Rabbi Goldstein has published many articles in scholarly journals and was the recipient of the Max Maccoby Fellwship awarded by HUC-JIR for advanced studies at the Hebrew University in Jerusalem. He was also awarded the Haim Greenberg Scholarship for studies in Israel. He has served on numerous organizational and institutional boards, currently including the Board of Alumni Overseers of the Hebrew Union College and the World Governing Body of the World Union for Progressive Judaism. He is past chairman of the Central Conference of American Rabbi’s (CCAR) Committee on Eastern European Jewry.

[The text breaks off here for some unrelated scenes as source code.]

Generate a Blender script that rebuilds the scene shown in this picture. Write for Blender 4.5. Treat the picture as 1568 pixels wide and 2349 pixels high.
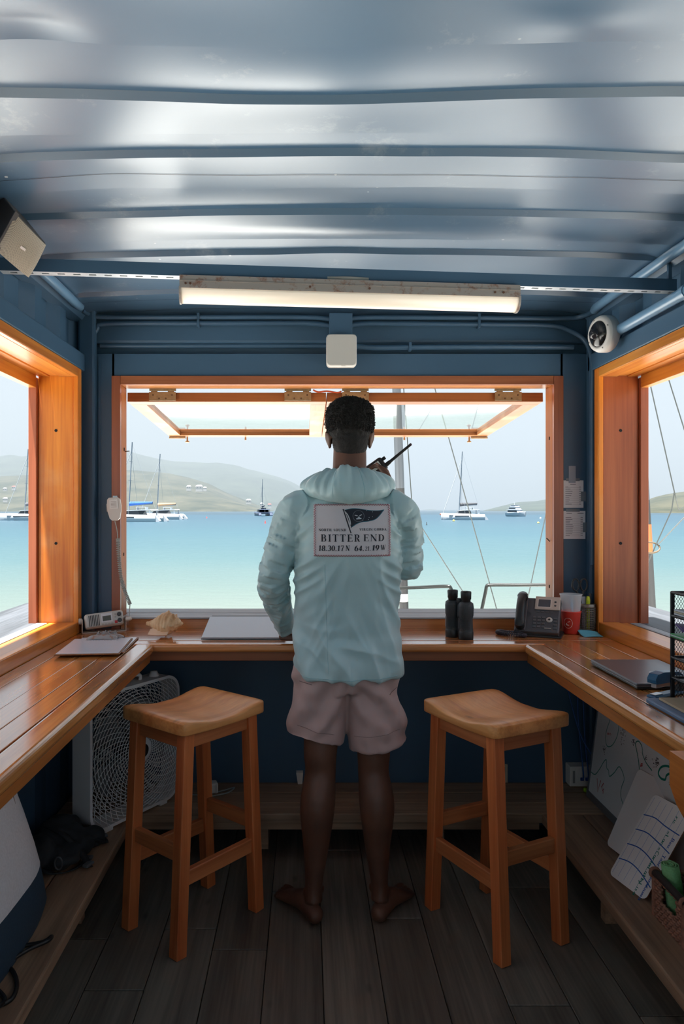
import bpy, bmesh, math, random
import numpy as np
from mathutils import Vector, Matrix, Euler, Quaternion, noise as mnoise
from mathutils.bvhtree import BVHTree

scene = bpy.context.scene
for _o in list(bpy.data.objects):
    bpy.data.objects.remove(_o, do_unlink=True)
C = scene.collection
rnd = random.Random(7)

# ------------------------------------------------------------------ camera
F, CU, CV, EYE = 1640.0, 701.0, 1168.0, 1.45      # focal length and vanishing point in photo pixels, eye height
cam_d = bpy.data.cameras.new('camera')
cam = bpy.data.objects.new('camera', cam_d); C.objects.link(cam)
cam.location = (0, 0, EYE); cam.rotation_euler = (math.radians(90), 0, 0)
cam_d.sensor_fit = 'AUTO'; cam_d.sensor_width = 36.0
cam_d.lens = 36.0 * F / 2349.0
cam_d.shift_x = (784.0 - CU) / 2349.0
cam_d.shift_y = -(1174.5 - CV) / 2349.0
cam_d.clip_start = 0.02; cam_d.clip_end = 20000
scene.camera = cam

# ------------------------------------------------------------------ colour, exposure
scene.view_settings.view_transform = 'Standard'
scene.view_settings.look = 'None'
scene.view_settings.exposure = EXPOSURE = 0.32
scene.view_settings.gamma = 1.0
scene.view_settings.use_curve_mapping = False
scene.cycles.max_bounces = 9
scene.cycles.diffuse_bounces = 5
scene.cycles.adaptive_threshold = 0.015
scene.cycles.glossy_bounces = 5
scene.cycles.transmission_bounces = 8
scene.cycles.volume_bounces = 1
scene.cycles.sample_clamp_indirect = 12.0
scene.cycles.caustics_reflective = False
scene.cycles.caustics_refractive = False

def s2l(c):
    return tuple(((v / 255.0) / 12.92 if v / 255.0 <= 0.04045 else ((v / 255.0 + 0.055) / 1.055) ** 2.4) for v in c)

# ------------------------------------------------------------------ sky: bright hazy tropical noon
SKY_STRENGTH = 0.86
w = bpy.data.worlds.new('world'); scene.world = w; w.use_nodes = True
nt = w.node_tree; nt.nodes.clear()
N = nt.nodes.new; L = nt.links.new
out = N('ShaderNodeOutputWorld'); bg = N('ShaderNodeBackground')
tc = N('ShaderNodeTexCoord'); sep = N('ShaderNodeSeparateXYZ'); L(tc.outputs['Generated'], sep.inputs[0])
ramp = N('ShaderNodeValToRGB'); L(sep.outputs['Z'], ramp.inputs[0])
ramp.color_ramp.elements[0].position = 0.0; ramp.color_ramp.elements[0].color = (*s2l((214, 229, 241)), 1)
ramp.color_ramp.elements[1].position = 0.75; ramp.color_ramp.elements[1].color = (*s2l((196, 216, 236)), 1)
nz = N('ShaderNodeTexNoise'); nz.inputs['Scale'].default_value = 2.2; nz.inputs['Detail'].default_value = 4
mp = N('ShaderNodeMapping'); mp.inputs['Scale'].default_value = (1, 1, 2.6)
L(tc.outputs['Generated'], mp.inputs[0]); L(mp.outputs[0], nz.inputs['Vector'])
cr = N('ShaderNodeValToRGB'); L(nz.outputs['Fac'], cr.inputs[0])
cr.color_ramp.elements[0].position = 0.38; cr.color_ramp.elements[0].color = (0, 0, 0, 1)
cr.color_ramp.elements[1].position = 0.68; cr.color_ramp.elements[1].color = (1, 1, 1, 1)
mx = N('ShaderNodeMixRGB'); mx.inputs[2].default_value = (*s2l((226, 236, 244)), 1)
L(cr.outputs[0], mx.inputs[0]); L(ramp.outputs[0], mx.inputs[1])
L(mx.outputs[0], bg.inputs['Color']); bg.inputs['Strength'].default_value = SKY_STRENGTH
L(bg.outputs[0], out.inputs['Surface'])

# ------------------------------------------------------------------ sun, almost overhead
SUN_STRENGTH = 18.0
sun_d = bpy.data.lights.new('sun', 'SUN'); sun_d.energy = SUN_STRENGTH; sun_d.angle = math.radians(1.5); sun_d.color = (1.0, 0.98, 0.95)
sun = bpy.data.objects.new('sun', sun_d); C.objects.link(sun)
sun.location = (0, 0, 30); sun.rotation_euler = (math.radians(7), math.radians(-6), 0)

# ------------------------------------------------------------------ measuring helpers
def at(u, v, y):
    """world point seen at photo pixel (u, v) at distance y"""
    return Vector(((u - CU) / F * y, y, EYE + (CV - v) / F * y))

# ------------------------------------------------------------------ scene-graph helpers
def tag(o, label=None, cat=None, group=None, kind=None):
    if label: o['label'] = label
    if cat: o['category'] = cat
    if group: o['group'] = group
    if kind: o['kind'] = kind
    return o
def thing(name, label, cat, loc=(0, 0, 0), rotz=0.0, group=None, kind=None):
    o = bpy.data.objects.new(name, None); C.objects.link(o)
    o.empty_display_size = 0.05
    o.location = loc; o.rotation_euler = (0, 0, rotz)
    return tag(o, label, cat, group, kind)
def link(name, me, mat, parent=None):
    o = bpy.data.objects.new(name, me); C.objects.link(o)
    if mat is not None and len(me.materials) == 0:
        for m in (mat if isinstance(mat, (list, tuple)) else [mat]): me.materials.append(m)
    if parent is not None: o.parent = parent
    return o
def worldmat(p):
    m = Matrix.Identity(4)
    while p is not None:
        m = (Matrix.LocRotScale(p.location, p.rotation_euler, p.scale)) @ m
        p = p.parent
    return m
def dup(root, parent=None):
    c = root.copy(); C.objects.link(c); c.parent = parent
    for ch in list(root.children): dup(ch, c)
    return c

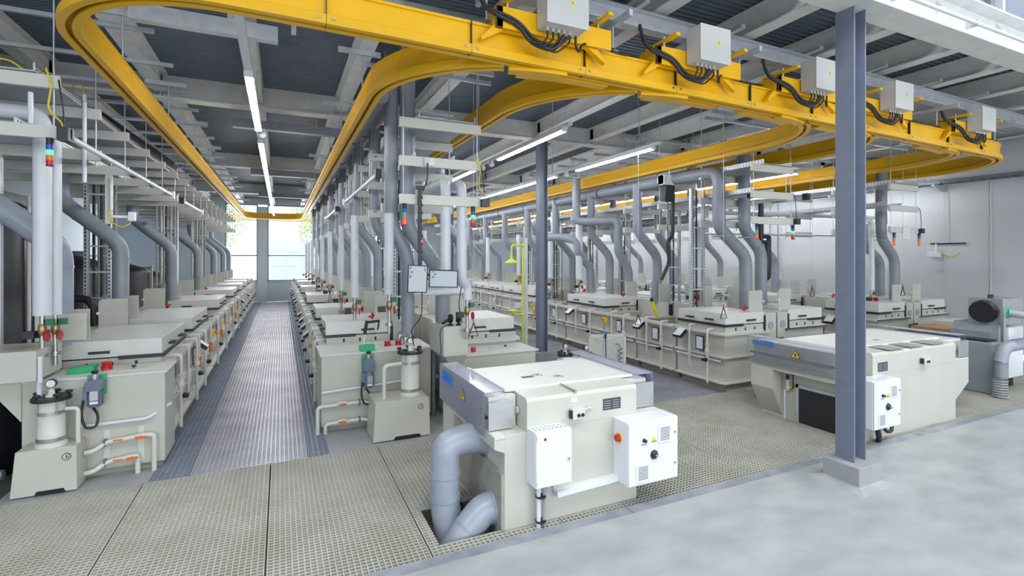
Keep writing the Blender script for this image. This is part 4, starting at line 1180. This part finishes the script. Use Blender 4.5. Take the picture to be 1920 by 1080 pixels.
# ================================================================ DRYERS
def dryer(x0, y0, w, wl, wr, label, first=True):
    t = thing('circulation_dryer', label, 'machine', (x0, y0, 0))
    dp = 1.38
    B(0, w, 0, dp, -.25, .76).build('lower_body', 'beige', t, bev=.004)
    for (e, s) in ((0, -1), (w, 1)):
        ww = wl if s < 0 else wr
        y_ = .12 if s > 0 else dp - .34
        MB().prism([(e, .74), (e + s * ww, .74), (e + s * ww, .40), (e, .02 if w > 1.5 else .3)], 'y', y_, dp).build('side_wing', 'beige', t)
        if w < 1.5 or s < 0: MB().prism([(e, .74), (e + s * ww, .74), (e + s * ww, .66), (e, .62)], 'y', 0, y_).build('side_wing', 'beige', t)
        B(e - (0 if s > 0 else ww), e + (ww if s > 0 else 0), -.005 if w < 1.5 or s < 0 else .12, dp, .74, .76).build('wing_ledge', 'beige2', t)
    B(.2, w, 0, dp - .05, .76, 1.0).build('upper_box', 'beige', t, bev=.004)
    MB().quadbox([(.2, 0, 1.0), (w, 0, 1.0), (w, .3, 1.0), (.2, .3, 1.0), (.2, .02, 1.03), (w, .02, 1.03), (w, .3, 1.045), (.2, .3, 1.045)]).build('front_slope', 'beige', t)
    B(w * .5, w * .5 + .02, .0, .3, 1.03, 1.05).build('joint_bar', 'plinth', t)
    ld = B(.12, w + .17, .27, 1.12, 1.03, 1.055).build('cover_lid', 'lid', t, bev=.003)
    B(.14, w + .15, .26, .27, 1.032, 1.052).build('lid_edge', 'white', ld)
    for dx in (.38, .5):
        MB().lathe((.12 + w * dx, .62 + (dx - .38) * -1.1, 1.055), [(.05, 0), (.05, .001)], 20).build('printed_ring', 'print_', ld)
        MB().lathe((.12 + w * dx, .62 + (dx - .38) * -1.1, 1.056), [(.042, 0), (.042, .001)], 20).build('ring_fill', 'lid', ld)
        put_text('H', .06, 'print_', ld, (.12 + w * dx, .62 + (dx - .38) * -1.1, 1.0575), (0, 0, 0), 'ring_letter', .002)
    if w < 1.5: B(.12 + w * .24, .12 + w * .24 + .12, .55, .61, 1.0555, 1.057).build('lid_slot', 'print_', ld)
    # transparent guard channels at both ends
    for (e, s) in ((0 - wl, -1), (w + wr, 1)):
        g = MB()
        xo = e + s * .02; xi = e - s * .16
        g.box(xo, xo + s * .008, .16, 1.42, .72, 1.08); g.box(xo, xi, .16, 1.42, 1.07, 1.078)
        gg = g.build('guard', 'perspex', t)
        B(xo - s * .05, .19 if s < 0 else w + .0, .2, 1.36, .76, 1.02).build('guard_brightener', 'lid', gg)  # pale block added to brighten what shows through the guard
        B(xo - s * .02, xo - s * .05, .2, 1.40, .84, .87).build('rail_profile', 'chrome', gg)
        q = .22
        while q < 1.4:
            for z in (.76, .93, 1.03): D((xo + s * .008, q, z), .007, .004 * s, 8, 'x').build('bolt', 'chrome', gg)
            q += .36
        B(min(e - s * .22, e), max(e - s * .22, e), .12, .14, .77, 1.0).build('end_plate', 'ssheet', gg)
        B(e - s * .06, e - s * .03, .125, .16, .82, .92).build('roller_bracket', 'brass', gg)
        if s > 0 or w > 1.5:
            tx = put_text('HARTER', .105, 'blue', gg, (xo + s * .0095, .42 if s > 0 else 1.17, 1.02 if s > 0 else 1.0), (pi / 2, 0, pi / 2 * s), 'lettering', .002)
            tx.scale = (.85, 1, 1)
        else:
            B(xo + s * .008, xo + s * .0095, 1.02, 1.32, .93, 1.03).build('blue_label', 'blue', gg)
            put_text('HARTER', .06, 'blue', gg, (xo + s * .0105, 1.17, .98), (pi / 2, 0, pi / 2 * s), 'lettering', .001)
        if s < 0:
            m = MB().prism([(.62, .885), (.76, .885), (.69, .99)], 'x', xo - .0095, xo - .0085); m.build('warning_triangle', 'print_', gg)
            m = MB().prism([(.636, .893), (.744, .893), (.69, .975)], 'x', xo - .0105, xo - .0095); m.build('triangle_face', 'tri', gg)
            m = MB().prism([(.672, .905), (.708, .905), (.70, .945), (.69, .955), (.68, .94)], 'x', xo - .0115, xo - .0105); m.build('flame_mark', 'print_', gg)
    return t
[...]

Additionally, he has served as a national officer of the National Conference on Soviet Jewry, and for five years as Chairman of the Community Relations Committee (CRC) of the Jewish Federation of Greater New Orleans and on the Executive Committee of the Federation. He has served a President of the Southwest Council of the CCAR. He is chairman of the JWB Jewish Chaplains Council and served on the ad hoc committee of the CCAR which planned a major study mission to Spain in 1992. He conducted scholarly programs at the 1992 Annual Convention of the CCAR as well as at UAHC regional conventions.
In November 1981, and again in 1983 and 1986, he and his wife, Shannie, traveled to the Soviet Union where they visited with hundreds of Jewish Refuseniks. They helped to organize secret classes and meetings advancing Jewish and Hebrew studies and music. Rabbi Goldstein is retired as chaplain in the Navy Reserve where he holds the rank of Captain. In 1977, he was awarded the Distinguished Citizen of Maryland Citation and in 1999 was the recipient of the Weiss Award from the National Conference. In 1998, he was the narrator with the Louisiana Philharmonic Orchestra for Leonard Berstein’s “Kaddish” Symphony No. 3; in 2003, he narrated Schoenberg’s “Survivor from Warsaw”, again with the LPO and again under the baton of Klauspeter Seibel. In 2007, he received the New Orleans Anti-Defamation League’s most prestigious honor, the A. I. Botnick Torch of Liberty Award.